• DATASET SECTION
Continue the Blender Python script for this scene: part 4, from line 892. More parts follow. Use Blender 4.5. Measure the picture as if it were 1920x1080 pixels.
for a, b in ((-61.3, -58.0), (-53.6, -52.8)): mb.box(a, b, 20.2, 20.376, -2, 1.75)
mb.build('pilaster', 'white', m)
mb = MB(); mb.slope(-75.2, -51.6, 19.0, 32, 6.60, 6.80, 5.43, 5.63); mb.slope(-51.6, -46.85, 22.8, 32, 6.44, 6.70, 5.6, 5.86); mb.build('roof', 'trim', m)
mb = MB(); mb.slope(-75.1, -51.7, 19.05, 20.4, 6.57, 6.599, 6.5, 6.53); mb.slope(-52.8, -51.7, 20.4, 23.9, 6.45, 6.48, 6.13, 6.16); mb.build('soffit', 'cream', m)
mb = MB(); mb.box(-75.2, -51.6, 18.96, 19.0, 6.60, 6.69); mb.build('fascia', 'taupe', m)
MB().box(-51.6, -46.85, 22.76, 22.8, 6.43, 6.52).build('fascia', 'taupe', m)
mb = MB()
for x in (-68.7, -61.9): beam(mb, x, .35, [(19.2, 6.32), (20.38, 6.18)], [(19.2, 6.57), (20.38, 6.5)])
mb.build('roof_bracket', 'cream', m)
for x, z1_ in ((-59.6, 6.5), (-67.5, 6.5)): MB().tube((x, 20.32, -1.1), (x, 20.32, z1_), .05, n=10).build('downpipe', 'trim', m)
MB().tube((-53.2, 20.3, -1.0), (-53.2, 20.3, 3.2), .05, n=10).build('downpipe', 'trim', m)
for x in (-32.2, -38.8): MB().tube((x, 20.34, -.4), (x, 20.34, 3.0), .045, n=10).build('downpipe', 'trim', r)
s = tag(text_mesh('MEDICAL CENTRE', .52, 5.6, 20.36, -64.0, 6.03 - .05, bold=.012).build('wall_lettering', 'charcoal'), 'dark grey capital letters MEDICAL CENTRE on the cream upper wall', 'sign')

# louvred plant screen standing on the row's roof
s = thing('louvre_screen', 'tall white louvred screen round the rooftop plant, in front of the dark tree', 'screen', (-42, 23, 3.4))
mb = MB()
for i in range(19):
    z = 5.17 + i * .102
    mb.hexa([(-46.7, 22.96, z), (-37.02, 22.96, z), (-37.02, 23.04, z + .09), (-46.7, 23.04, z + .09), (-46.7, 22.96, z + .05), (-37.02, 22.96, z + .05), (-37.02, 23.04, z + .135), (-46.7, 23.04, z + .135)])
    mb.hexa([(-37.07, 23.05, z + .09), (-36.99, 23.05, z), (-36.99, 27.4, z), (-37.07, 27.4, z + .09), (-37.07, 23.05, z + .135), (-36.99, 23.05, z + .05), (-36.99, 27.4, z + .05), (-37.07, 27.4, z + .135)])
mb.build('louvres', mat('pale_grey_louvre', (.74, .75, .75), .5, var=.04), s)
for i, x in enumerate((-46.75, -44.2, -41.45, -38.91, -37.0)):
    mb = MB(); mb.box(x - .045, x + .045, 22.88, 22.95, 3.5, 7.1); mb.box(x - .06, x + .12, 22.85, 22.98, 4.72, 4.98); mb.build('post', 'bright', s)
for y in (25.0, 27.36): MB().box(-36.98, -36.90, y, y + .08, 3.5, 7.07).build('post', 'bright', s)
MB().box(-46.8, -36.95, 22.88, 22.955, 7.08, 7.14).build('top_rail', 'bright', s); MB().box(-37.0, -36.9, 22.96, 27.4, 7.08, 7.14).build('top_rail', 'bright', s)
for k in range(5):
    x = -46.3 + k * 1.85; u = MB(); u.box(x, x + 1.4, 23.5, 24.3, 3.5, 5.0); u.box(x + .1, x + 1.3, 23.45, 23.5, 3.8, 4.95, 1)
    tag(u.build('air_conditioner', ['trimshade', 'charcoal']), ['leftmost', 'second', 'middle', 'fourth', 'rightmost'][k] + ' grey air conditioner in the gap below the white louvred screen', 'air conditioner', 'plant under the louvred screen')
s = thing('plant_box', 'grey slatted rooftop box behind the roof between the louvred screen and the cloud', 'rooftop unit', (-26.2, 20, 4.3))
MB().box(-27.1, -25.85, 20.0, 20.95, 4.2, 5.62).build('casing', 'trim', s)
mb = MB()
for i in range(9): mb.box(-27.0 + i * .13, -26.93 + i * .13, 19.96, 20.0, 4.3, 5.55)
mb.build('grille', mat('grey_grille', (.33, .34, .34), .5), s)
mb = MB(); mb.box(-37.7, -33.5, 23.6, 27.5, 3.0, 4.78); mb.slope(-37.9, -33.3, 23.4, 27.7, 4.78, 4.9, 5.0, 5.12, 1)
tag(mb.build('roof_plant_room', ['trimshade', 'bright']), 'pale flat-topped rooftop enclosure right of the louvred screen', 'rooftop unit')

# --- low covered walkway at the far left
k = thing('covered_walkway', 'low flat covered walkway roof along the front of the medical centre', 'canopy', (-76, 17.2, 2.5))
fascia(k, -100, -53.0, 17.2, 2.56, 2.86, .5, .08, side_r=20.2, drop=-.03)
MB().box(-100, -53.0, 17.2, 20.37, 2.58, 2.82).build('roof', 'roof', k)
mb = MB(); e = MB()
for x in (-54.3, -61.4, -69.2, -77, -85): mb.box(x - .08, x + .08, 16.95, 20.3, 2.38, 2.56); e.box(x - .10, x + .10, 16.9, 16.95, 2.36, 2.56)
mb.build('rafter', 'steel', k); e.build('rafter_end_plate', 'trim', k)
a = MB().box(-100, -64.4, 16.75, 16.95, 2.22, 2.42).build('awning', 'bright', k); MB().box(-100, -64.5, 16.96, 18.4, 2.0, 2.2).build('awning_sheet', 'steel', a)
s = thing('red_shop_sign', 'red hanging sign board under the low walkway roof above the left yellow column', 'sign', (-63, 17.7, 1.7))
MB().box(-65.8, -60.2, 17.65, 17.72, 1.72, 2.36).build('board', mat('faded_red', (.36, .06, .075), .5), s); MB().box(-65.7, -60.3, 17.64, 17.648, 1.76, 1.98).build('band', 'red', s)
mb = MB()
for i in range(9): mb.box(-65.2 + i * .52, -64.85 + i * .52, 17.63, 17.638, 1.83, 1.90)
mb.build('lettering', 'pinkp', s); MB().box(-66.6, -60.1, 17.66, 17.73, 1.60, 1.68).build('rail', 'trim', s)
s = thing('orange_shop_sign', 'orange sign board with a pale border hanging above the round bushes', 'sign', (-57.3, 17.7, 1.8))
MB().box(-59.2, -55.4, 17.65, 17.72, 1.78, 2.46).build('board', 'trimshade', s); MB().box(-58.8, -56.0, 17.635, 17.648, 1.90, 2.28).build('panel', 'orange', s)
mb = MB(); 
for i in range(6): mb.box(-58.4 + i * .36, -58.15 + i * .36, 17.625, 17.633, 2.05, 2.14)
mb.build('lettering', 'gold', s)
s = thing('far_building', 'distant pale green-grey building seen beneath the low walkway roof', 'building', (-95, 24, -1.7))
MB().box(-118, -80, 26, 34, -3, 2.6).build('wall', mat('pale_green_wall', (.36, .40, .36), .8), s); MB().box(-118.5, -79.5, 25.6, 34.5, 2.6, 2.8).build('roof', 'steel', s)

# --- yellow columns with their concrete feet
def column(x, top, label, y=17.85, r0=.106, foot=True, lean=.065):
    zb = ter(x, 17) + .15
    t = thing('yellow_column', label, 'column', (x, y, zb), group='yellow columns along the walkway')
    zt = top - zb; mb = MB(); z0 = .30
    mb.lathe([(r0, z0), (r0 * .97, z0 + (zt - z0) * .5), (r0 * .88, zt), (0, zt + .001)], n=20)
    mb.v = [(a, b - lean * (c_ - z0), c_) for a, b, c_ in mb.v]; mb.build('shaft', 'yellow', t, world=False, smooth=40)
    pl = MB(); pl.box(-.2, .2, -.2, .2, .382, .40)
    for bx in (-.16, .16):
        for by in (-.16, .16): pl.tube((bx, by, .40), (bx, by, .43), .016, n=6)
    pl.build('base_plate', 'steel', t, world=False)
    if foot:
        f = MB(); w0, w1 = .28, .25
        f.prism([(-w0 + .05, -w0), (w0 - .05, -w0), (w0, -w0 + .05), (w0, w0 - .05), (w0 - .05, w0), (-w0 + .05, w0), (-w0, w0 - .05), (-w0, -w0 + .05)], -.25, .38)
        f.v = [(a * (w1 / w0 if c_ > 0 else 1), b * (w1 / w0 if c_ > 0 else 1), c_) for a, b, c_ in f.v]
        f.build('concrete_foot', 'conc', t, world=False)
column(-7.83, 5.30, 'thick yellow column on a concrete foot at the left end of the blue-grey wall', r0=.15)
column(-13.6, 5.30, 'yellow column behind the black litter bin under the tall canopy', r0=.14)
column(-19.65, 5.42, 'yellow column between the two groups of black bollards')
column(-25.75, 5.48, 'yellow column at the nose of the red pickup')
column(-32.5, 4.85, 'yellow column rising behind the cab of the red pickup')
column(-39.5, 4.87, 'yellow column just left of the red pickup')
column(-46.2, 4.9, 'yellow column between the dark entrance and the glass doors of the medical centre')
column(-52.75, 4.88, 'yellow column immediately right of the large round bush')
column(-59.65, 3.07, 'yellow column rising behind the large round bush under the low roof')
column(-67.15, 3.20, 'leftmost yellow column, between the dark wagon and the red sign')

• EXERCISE
Return, please, the lines of the data from the first through the line containing "s = tag(text_mesh('MEDICAL", both kept, exactly as they stand and nothing more.

• TASK RESULT
Continue the Blender Python script for this scene: part 4, from line 892. More parts follow. Use Blender 4.5. Measure the picture as if it were 1920x1080 pixels.
for a, b in ((-61.3, -58.0), (-53.6, -52.8)): mb.box(a, b, 20.2, 20.376, -2, 1.75)
mb.build('pilaster', 'white', m)
mb = MB(); mb.slope(-75.2, -51.6, 19.0, 32, 6.60, 6.80, 5.43, 5.63); mb.slope(-51.6, -46.85, 22.8, 32, 6.44, 6.70, 5.6, 5.86); mb.build('roof', 'trim', m)
mb = MB(); mb.slope(-75.1, -51.7, 19.05, 20.4, 6.57, 6.599, 6.5, 6.53); mb.slope(-52.8, -51.7, 20.4, 23.9, 6.45, 6.48, 6.13, 6.16); mb.build('soffit', 'cream', m)
mb = MB(); mb.box(-75.2, -51.6, 18.96, 19.0, 6.60, 6.69); mb.build('fascia', 'taupe', m)
MB().box(-51.6, -46.85, 22.76, 22.8, 6.43, 6.52).build('fascia', 'taupe', m)
mb = MB()
for x in (-68.7, -61.9): beam(mb, x, .35, [(19.2, 6.32), (20.38, 6.18)], [(19.2, 6.57), (20.38, 6.5)])
mb.build('roof_bracket', 'cream', m)
for x, z1_ in ((-59.6, 6.5), (-67.5, 6.5)): MB().tube((x, 20.32, -1.1), (x, 20.32, z1_), .05, n=10).build('downpipe', 'trim', m)
MB().tube((-53.2, 20.3, -1.0), (-53.2, 20.3, 3.2), .05, n=10).build('downpipe', 'trim', m)
for x in (-32.2, -38.8): MB().tube((x, 20.34, -.4), (x, 20.34, 3.0), .045, n=10).build('downpipe', 'trim', r)
s = tag(text_mesh('MEDICAL CENTRE', .52, 5.6, 20.36, -64.0, 6.03 - .05, bold=.012).build('wall_lettering', 'charcoal'), 'dark grey capital letters MEDICAL CENTRE on the cream upper wall', 'sign')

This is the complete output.